Alain de Benoist e la verticalità del populismo

11 Aprile 2018 di Indiscreto

Destra e sinistra sono concetti superati? Secondo i risultati elettorali di alcuni paesi (Macron, Cinquestelle, Trump) e il parere di autorevoli filosofi sono categorie otto e novecentesche ormai utili soltanto a darsi un’identità, ma senza sbocchi futuri. Uno di questi filosofi, Alain de Benoist, scoperto grazie alla splendida rivista Diorama, è riuscito a scuoterci dal nostro torpore piccolo borghese, fra campionato e Champions League, ed è per questo che la scorsa settimana siamo andati ad ascoltarlo dal vivo alla Fondazione Feltrinelli, in un dibattito con Gad Lerner e Piero Ignazi, davanti a un pubblico numerosissimo. Un dibattito che a febbraio era saltato, perché un imprecisato ‘gruppo di studiosi delle destre’ non voleva che Feltrinelli desse spazio a De Benoist, ma che dopo le elezioni è miracolosamente diventato possibile oltre che frequentato da persone a occhio prevalentemente di sinistra.

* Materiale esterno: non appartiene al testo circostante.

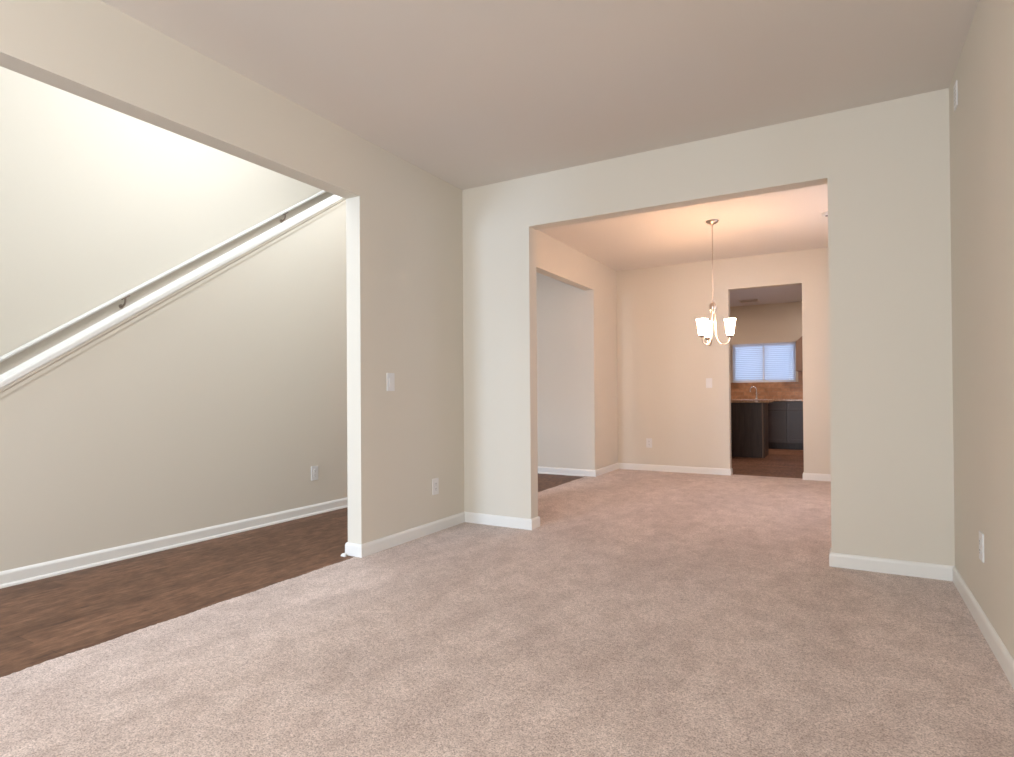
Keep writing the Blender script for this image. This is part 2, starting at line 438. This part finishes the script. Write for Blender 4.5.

Il settantaquattrenne De Benoist è famoso come filosofo di destra, fondatore della Nouvelle Droite, ma per molte ragioni è sempre stato detestato dalla destra tradizionale, sia in patria (Le Pen e dintorni) sia all’estero (il rifiuto dell’autoritarismo e delle operazioni nostalgia lo rendevano indigesto al gruppo dirigente dell’MSI), e quindi confinato in una nicchia senza nemmeno l’aura del maledetto. Anche una superficiale ricerca sul web può dare un’idea di vita e opere di De Benoist, noi ci limitiamo a dire che lui attualmente si definisce un “socialista conservatore orwelliano” e che è un sostenitore dell’Europa (certo non della burocrazia UE), vista come contesto ideale per la convivenza delle patrie esistenti e delle piccole patrie che inevitabilmente si formeranno. La Nouvelle Droite ha ovviamente ispirato la nostra Nuova Destra, il movimento di Marco Tarchi (non a caso a suo tempo espulso dall’MSI) anch’esso arrivato al superamento della dicotomia destra/sinistra ma in maniera più articolata: Tarchi sostiene che destra e sinistra siano atteggiamenti che dividono le persone per singoli temi, ma che raramente sintetizzano tutte le idee di una persona.

La facciamo breve: De Benoist sostiene che il cosiddetto Occidente stia tornando a una situazione pre Rivoluzione Francese, quindi a una divisione e contrapposizione verticale fra classi. Con le cosiddette élite che vengono sistematicamente punite dal cosiddetto populismo che, questa la novità degli ultimi anni, le vede come un qualcosa di unico e indistinto. È la fine, questa l’osservazione di Lerner e Ignazi, dalla contrapposizione orizzontale, di idee, fra due o più visioni del mondo. Il ‘cosa siamo’ che prende il posto del ‘cosa vogliamo’. De Benoist non ha smesso di essere culturalmente di destra (“La destra è coerente e differenze bioculturali fra le persone, mentre la sinistra ha la pretesa che siano uguali e con lo stesso sistema di valori”), ma ritiene che nel mondo di oggi sia un concetto superato e l’esempio di Macron lo dimostra: l’attuale presidente francese ha dichiaratamente preso da ogni parte idee, slogan, programmi e classe dirigente, mentre la Le Pen pur avendo capacità di mobilitare le masse alla fine si è ridotta a rimpiangere un vecchio mondo, lontano dalla realtà anche di molti suoi elettori. Ancora peggio va alla sinistra tradizionale, secondo De Benoist: oltre ad essere vecchia, come la destra, non è nemmeno più percepita come difensore dei deboli.

Grande studioso del populismo, da decenni, De Benoist ne è anche dichiaratamente tifoso: “Il populismo è uno stile, non un programma politico. Cinquestelle, Podemos e Syriza hanno pochissimo in comune, se non l’opposizione al liberismo e all’economia transnazionale. Le persone hanno paura di essere sostituibili, questo è il grande tema. E questa paura non so se sia di destra o di sinistra”. Le risposte di De Benoist ci sono sembrate deboli di fronte all’obiezione di Lerner (“Quindi lei dice che si deve recuperare Marx, ma solo per i nativi?”) e soprattutto per quanto riguarda l’aspetto propositivo. D’accordo, la democrazia è in crisi, ma come se ne esce? Qui il filosofo francese ha fatto un tortuoso discorso sul recupero di forme di democrazia diretta e dal basso, come base per una nuova convivenza. Un’Europa fatta di piccoli cantoni? Forse è davvero questa la direzione, basti pensare al dibattito sul ritorno delle città-stato, ma per il momento non riusciamo a scaldarci.